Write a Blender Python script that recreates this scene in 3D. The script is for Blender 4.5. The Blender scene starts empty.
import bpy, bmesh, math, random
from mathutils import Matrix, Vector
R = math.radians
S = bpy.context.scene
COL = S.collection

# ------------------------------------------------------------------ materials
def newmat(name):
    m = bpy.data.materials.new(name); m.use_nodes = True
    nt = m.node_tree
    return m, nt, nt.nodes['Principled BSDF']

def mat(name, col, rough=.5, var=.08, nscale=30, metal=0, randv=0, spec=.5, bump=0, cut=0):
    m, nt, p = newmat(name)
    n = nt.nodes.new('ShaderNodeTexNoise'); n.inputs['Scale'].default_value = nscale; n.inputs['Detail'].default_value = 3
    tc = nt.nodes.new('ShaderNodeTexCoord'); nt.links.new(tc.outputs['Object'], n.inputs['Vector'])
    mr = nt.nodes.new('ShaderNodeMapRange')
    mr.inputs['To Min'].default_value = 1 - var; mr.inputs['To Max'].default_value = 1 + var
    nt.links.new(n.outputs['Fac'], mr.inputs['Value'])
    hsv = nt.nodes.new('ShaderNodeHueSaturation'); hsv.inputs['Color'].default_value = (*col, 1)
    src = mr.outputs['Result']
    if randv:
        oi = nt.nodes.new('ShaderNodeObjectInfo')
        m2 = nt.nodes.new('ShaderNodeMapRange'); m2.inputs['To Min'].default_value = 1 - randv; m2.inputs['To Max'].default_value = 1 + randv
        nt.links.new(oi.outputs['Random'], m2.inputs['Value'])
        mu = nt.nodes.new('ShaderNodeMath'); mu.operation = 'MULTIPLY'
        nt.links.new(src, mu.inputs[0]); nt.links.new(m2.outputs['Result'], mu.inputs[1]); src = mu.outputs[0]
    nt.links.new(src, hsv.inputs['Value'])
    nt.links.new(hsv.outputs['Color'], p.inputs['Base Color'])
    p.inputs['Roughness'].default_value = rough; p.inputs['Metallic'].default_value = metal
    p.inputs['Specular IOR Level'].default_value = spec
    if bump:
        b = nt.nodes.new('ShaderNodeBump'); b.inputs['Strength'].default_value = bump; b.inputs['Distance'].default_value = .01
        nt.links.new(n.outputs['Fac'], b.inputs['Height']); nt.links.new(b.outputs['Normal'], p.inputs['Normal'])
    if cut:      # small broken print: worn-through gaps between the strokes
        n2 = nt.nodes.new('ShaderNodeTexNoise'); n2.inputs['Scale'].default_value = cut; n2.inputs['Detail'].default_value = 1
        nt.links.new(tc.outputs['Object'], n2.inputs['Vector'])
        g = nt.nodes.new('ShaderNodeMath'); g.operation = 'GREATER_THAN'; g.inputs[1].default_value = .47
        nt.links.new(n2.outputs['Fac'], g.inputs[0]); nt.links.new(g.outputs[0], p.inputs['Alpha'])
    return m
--
→ What needs to be done
Repeat the material in full, exactly as it stands.

→ Result
Write a Blender Python script that recreates this scene in 3D. The script is for Blender 4.5. The Blender scene starts empty.
import bpy, bmesh, math, random
from mathutils import Matrix, Vector
R = math.radians
S = bpy.context.scene
COL = S.collection

# ------------------------------------------------------------------ materials
def newmat(name):
    m = bpy.data.materials.new(name); m.use_nodes = True
    nt = m.node_tree
    return m, nt, nt.nodes['Principled BSDF']

def mat(name, col, rough=.5, var=.08, nscale=30, metal=0, randv=0, spec=.5, bump=0, cut=0):
    m, nt, p = newmat(name)
    n = nt.nodes.new('ShaderNodeTexNoise'); n.inputs['Scale'].default_value = nscale; n.inputs['Detail'].default_value = 3
    tc = nt.nodes.new('ShaderNodeTexCoord'); nt.links.new(tc.outputs['Object'], n.inputs['Vector'])
    mr = nt.nodes.new('ShaderNodeMapRange')
    mr.inputs['To Min'].default_value = 1 - var; mr.inputs['To Max'].default_value = 1 + var
    nt.links.new(n.outputs['Fac'], mr.inputs['Value'])
    hsv = nt.nodes.new('ShaderNodeHueSaturation'); hsv.inputs['Color'].default_value = (*col, 1)
    src = mr.outputs['Result']
    if randv:
        oi = nt.nodes.new('ShaderNodeObjectInfo')
        m2 = nt.nodes.new('ShaderNodeMapRange'); m2.inputs['To Min'].default_value = 1 - randv; m2.inputs['To Max'].default_value = 1 + randv
        nt.links.new(oi.outputs['Random'], m2.inputs['Value'])
        mu = nt.nodes.new('ShaderNodeMath'); mu.operation = 'MULTIPLY'
        nt.links.new(src, mu.inputs[0]); nt.links.new(m2.outputs['Result'], mu.inputs[1]); src = mu.outputs[0]
    nt.links.new(src, hsv.inputs['Value'])
    nt.links.new(hsv.outputs['Color'], p.inputs['Base Color'])
    p.inputs['Roughness'].default_value = rough; p.inputs['Metallic'].default_value = metal
    p.inputs['Specular IOR Level'].default_value = spec
    if bump:
        b = nt.nodes.new('ShaderNodeBump'); b.inputs['Strength'].default_value = bump; b.inputs['Distance'].default_value = .01
        nt.links.new(n.outputs['Fac'], b.inputs['Height']); nt.links.new(b.outputs['Normal'], p.inputs['Normal'])
    if cut:      # small broken print: worn-through gaps between the strokes
        n2 = nt.nodes.new('ShaderNodeTexNoise'); n2.inputs['Scale'].default_value = cut; n2.inputs['Detail'].default_value = 1
        nt.links.new(tc.outputs['Object'], n2.inputs['Vector'])
        g = nt.nodes.new('ShaderNodeMath'); g.operation = 'GREATER_THAN'; g.inputs[1].default_value = .47
        nt.links.new(n2.outputs['Fac'], g.inputs[0]); nt.links.new(g.outputs[0], p.inputs['Alpha'])
    return m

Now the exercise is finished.